Und als sei das nicht schon böse genug, bezeichnet er "Blue & Lonesome" abschließend als:
"Routiniert zusammengeschepperte Jugenderinnerungen."
Die Tageszeitung DIE WELT kümmert sich dagegen um
"Die Waffen der Poesie"

Die Schrotflinte, mit der sich Ernest Hemingway 1961 erschoss

Das ist nicht etwa metaphorisch gemeint, sondern im Wortsinne. Und das aus folgendem Anlass:
"In London wurde der Revolver, mit dem Verlaine auf Rimbaud schoss, versteigert. Anlass für eine makabre Liste legendärer Dichter-Waffen",
findet die WELT. Was wurde zum Beispiel aus der Knarre, mit der der 18-jährige Hans Fallada seinen Jugendfreund Hanns Dietrich von Necker erschoss.
"Das Tesching, eine Handfeuerwaffe kleinen Kalibers (bis 6,5 mm), ist verschollen, die Prozessakten und eine Kugel finden sich im Hans-Fallada-Museum in Carwitz."
Fast schon kultisch beseitigt wurde die zweiläufige Schrotflinte Monte Carlo B von W. & C. Scott & Son, mit der sich Ernest Hemingway 1961 selbst erschoss.
Die Waffe wurde von einem örtlichen Schweißer im Sterbeort Ketchum, Idaho, zerstört und die Überreste in einem Acker vergraben.

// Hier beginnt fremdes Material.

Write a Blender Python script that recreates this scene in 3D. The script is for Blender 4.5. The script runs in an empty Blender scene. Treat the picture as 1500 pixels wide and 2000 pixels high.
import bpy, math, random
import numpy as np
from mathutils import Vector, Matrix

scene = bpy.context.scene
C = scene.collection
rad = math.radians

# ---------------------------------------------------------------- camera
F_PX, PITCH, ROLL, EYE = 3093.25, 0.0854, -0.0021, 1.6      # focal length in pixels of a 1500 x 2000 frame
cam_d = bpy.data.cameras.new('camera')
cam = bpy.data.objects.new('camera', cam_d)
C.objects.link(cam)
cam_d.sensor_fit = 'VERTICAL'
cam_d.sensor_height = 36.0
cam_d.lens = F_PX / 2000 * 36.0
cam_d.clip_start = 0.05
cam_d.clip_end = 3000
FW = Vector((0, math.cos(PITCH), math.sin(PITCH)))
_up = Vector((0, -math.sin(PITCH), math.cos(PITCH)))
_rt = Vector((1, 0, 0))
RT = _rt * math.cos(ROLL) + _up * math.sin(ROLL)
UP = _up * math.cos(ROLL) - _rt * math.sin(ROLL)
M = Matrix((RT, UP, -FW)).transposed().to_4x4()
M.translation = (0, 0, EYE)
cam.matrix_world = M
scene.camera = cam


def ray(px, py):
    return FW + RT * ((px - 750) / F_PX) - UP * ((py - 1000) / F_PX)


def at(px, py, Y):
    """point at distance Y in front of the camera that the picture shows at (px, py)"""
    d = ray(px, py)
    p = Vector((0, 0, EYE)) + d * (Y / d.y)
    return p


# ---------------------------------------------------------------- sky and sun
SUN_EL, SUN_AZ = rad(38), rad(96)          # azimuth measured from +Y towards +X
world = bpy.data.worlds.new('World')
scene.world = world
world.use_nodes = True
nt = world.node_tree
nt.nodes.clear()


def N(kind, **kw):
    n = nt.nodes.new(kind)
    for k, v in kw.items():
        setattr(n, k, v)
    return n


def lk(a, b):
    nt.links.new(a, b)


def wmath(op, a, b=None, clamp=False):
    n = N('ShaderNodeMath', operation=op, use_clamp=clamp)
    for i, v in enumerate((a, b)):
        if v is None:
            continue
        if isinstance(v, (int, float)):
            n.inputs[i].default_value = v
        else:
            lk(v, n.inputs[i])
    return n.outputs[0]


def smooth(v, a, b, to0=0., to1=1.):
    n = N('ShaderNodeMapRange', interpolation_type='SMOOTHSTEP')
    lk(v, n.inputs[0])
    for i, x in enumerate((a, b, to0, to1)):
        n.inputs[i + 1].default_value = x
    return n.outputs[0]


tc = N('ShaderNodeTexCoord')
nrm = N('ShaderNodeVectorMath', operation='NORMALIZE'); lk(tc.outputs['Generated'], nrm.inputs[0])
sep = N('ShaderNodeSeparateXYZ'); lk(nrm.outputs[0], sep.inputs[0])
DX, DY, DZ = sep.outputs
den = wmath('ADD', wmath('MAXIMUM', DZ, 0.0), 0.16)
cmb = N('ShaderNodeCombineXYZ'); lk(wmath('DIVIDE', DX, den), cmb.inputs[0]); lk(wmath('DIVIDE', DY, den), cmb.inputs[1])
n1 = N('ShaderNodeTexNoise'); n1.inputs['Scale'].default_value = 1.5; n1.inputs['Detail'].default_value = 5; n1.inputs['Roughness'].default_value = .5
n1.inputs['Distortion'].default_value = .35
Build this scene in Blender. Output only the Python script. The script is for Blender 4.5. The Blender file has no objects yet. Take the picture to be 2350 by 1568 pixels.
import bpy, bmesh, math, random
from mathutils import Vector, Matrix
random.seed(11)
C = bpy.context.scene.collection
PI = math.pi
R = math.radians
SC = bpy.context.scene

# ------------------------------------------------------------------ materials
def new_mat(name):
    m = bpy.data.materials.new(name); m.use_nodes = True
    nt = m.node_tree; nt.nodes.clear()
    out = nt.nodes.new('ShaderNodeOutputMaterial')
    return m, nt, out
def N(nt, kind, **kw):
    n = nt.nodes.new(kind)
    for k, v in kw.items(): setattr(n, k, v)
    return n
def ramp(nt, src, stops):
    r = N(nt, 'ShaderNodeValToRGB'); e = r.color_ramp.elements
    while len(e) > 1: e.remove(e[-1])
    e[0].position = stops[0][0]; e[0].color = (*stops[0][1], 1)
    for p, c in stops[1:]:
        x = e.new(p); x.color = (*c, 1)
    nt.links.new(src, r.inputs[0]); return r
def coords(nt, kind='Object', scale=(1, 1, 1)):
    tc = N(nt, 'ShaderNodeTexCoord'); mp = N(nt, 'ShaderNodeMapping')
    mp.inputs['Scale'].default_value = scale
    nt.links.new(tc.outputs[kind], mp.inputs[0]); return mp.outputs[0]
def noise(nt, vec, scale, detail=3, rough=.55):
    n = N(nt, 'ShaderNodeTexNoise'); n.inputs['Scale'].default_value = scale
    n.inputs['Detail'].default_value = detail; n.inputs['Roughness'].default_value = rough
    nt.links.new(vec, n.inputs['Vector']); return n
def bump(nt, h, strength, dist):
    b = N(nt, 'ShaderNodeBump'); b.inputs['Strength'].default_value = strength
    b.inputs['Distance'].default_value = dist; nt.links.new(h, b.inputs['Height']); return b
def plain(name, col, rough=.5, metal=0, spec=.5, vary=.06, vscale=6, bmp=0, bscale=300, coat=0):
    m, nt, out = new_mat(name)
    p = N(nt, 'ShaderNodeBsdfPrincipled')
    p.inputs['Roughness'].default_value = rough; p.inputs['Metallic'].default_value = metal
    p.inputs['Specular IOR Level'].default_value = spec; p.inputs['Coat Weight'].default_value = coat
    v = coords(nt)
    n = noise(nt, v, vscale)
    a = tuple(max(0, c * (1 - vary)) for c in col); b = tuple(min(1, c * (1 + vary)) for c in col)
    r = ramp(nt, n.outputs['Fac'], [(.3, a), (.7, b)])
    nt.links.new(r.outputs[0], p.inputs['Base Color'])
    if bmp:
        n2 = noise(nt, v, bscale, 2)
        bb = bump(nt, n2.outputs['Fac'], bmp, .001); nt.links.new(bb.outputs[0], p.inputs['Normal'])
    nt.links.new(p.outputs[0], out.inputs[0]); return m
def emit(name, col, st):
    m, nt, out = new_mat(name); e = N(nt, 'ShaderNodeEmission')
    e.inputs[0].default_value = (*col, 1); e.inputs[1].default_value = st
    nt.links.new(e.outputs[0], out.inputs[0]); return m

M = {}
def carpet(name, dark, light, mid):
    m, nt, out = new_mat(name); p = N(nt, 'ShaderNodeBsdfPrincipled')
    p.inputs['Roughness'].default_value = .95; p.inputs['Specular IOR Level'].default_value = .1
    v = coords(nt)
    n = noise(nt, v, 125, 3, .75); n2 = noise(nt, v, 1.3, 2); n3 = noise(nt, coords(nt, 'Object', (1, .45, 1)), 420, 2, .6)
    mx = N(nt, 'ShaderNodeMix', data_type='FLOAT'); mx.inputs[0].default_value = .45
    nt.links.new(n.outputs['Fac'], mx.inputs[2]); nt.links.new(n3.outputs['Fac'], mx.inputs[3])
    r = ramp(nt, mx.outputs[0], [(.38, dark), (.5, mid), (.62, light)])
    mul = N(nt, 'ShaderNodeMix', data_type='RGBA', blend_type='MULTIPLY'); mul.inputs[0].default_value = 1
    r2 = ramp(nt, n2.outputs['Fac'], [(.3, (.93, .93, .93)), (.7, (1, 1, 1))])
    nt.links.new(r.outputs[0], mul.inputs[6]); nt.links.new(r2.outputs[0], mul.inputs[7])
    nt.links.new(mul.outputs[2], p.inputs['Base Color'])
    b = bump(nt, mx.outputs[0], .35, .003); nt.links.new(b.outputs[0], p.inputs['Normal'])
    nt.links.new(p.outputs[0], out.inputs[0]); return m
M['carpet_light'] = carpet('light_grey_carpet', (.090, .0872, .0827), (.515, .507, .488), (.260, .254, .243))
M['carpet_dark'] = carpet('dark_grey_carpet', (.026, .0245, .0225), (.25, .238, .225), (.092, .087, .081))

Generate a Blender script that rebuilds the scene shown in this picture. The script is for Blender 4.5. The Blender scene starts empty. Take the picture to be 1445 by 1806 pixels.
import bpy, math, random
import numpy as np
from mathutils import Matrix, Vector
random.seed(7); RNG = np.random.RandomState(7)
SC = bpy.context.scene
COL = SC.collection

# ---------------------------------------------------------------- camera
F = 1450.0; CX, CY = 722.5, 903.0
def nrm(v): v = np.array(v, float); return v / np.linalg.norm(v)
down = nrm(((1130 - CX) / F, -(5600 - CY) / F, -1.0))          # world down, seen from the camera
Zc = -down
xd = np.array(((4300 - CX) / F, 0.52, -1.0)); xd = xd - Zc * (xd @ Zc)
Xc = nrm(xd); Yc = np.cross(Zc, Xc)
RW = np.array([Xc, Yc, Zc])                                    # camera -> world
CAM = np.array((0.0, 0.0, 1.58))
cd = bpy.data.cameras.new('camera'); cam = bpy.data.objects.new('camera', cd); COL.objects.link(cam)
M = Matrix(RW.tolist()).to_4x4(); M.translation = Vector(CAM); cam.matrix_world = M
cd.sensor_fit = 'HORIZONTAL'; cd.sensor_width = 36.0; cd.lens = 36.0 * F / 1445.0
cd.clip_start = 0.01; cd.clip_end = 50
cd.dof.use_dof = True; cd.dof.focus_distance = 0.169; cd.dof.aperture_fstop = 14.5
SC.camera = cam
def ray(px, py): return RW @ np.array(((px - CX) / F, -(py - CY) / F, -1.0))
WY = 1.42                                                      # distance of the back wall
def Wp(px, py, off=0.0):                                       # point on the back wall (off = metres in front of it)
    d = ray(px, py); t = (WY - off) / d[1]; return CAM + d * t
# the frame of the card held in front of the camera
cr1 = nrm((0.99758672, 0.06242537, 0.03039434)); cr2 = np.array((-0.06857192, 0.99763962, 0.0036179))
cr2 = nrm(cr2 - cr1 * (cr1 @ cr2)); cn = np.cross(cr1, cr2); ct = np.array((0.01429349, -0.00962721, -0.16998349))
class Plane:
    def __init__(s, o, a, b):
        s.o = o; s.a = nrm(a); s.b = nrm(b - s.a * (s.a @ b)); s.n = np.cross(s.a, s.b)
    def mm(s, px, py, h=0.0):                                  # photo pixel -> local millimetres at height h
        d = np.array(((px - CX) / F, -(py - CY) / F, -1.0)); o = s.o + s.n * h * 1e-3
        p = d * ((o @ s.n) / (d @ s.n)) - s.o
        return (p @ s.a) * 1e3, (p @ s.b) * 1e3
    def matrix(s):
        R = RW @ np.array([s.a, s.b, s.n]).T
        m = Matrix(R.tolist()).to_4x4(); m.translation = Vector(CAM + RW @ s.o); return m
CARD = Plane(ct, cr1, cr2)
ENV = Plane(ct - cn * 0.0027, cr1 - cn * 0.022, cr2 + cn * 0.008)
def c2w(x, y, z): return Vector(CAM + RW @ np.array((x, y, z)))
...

RTL inszeniert Winnetou-Filme neu

Viel geschossen werden dürfte im Weihnachtsprogramm von RTL. Der Privatsender hat Regisseur Philipp Stölzl die Winnetou-Filme neu inszenieren lassen und Jörg Seewald vom Berliner TAGESSPIEGEL hat sie bereits gesehen. Doch schon die Hauptfigur fällt bei ihm durch:
"Nik Xhelilaj ist laut RTL in seiner albanischen Heimat ein gefeierter Star. Das mag sein, doch wird man den Eindruck nicht los, dass er eher bei einem Pierre-Brice-Lookalike-Contest gecastet wurde. Letztlich ein tumber Adonis mit schönem Körper aber ohne jede Würde oder Ausstrahlung. Ein manchmal lächerlicher Winnetou, der Old Shatterhand die Schokolade wegisst und ihm dafür – so viel Dschungel-Selbstironie darf’s bei RTL schon sein – eine lebendige Raupe zu essen gibt, entzieht einem so ambitionierten Projekt die Geschäftsgrundlage."
Auch Blutsbruder Old Shatterhand kommt nicht viel besser weg.
"Weil der sympathische Wotan Wilke Möhring mit seiner weichen Art eher metrosexuell angehaucht daherkommt, könnte man auf die Idee kommen, die Macher des neuen Winnetou hätten die Essenz des Karl-May-Universums nicht verstanden, das ganze Generationen von Kindern einst lehrte, was gut und was böse ist."
Ob die Filme überhaupt bei Kindern funktionieren, darf bezweifelt werden. Denn in heutigen Kinderzimmern sind Cowboy und Indianer etwa so aktuell ist wie ein Kassettenrekorder. Vielleicht richtet sich die neue Karl-May-Verfilmung ja auch an die Väter oder Großväter. Wenn die nicht gerade das neue Stones-Album hören und dabei überlegen, ob sie nun niederknien sollen oder nicht.